Back on April 6th I went into Friends. Friends is a retro game shop that is like an old friend. It was the preferred game stop of insert credit and then select button. It is quiet, carpeted. It is just outside of Akihabara, a mere 30 seconds from Suehirocho Station on the Ginza Line. It exists in a non-descript building on the 2nd and 3rd floor. Just above on the 4th floor is an establishment offering school-girl themed handjobs. Only as I write this do I connect that establishment has also existed for 17 years.

The rooms in the building are maybe 8 tatami big. That’s like a college dorm room for two. Always there was Famicom music playing from a tiny Aiwa stereo. It felt reverential. You had to respect the shelves.
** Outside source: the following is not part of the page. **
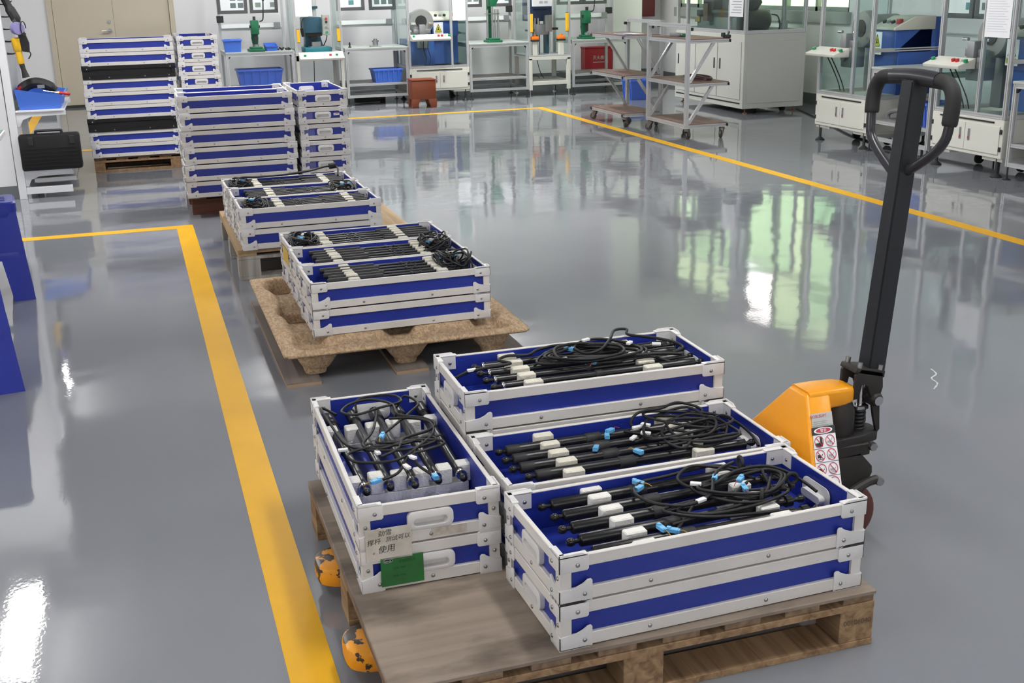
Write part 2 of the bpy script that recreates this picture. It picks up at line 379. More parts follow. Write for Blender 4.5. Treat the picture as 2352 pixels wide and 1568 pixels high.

This last time the Super Famicom section looked like a German man had come in and said “I’ll take one of everything.” His girlfriend eyes-glazed would have wondered when they were gonna see a real Geisha. Their Sega Saturn was reduced from a wall of bookshelves to two shelves. I don’t think they even had a Dreamcast controller.

I felt emotionally this was the last time I’d ever be in Friends. This beautiful charming game store had changed, and somehow the schoolgirl themed handjob place in the same building had stayed with it.

In the name of inertia, remembrance, and a museum fee (as I sometimes call it) I bought Ico for Playstation 2. Specifically the greatest hits version with the awful yellow and gray double label.

This story resolves in its unresolvement. I’d play Ico and Shadow of the Colosus via streaming. That copy of Ico went immediately into a dark box, its purpose immediately unknown outside of being the last game I purchased at Friends.

Let 2024 be a year that I visit arcades, always to play for the last time. Let me outside of February 29th 2024 always think better of buying another video game.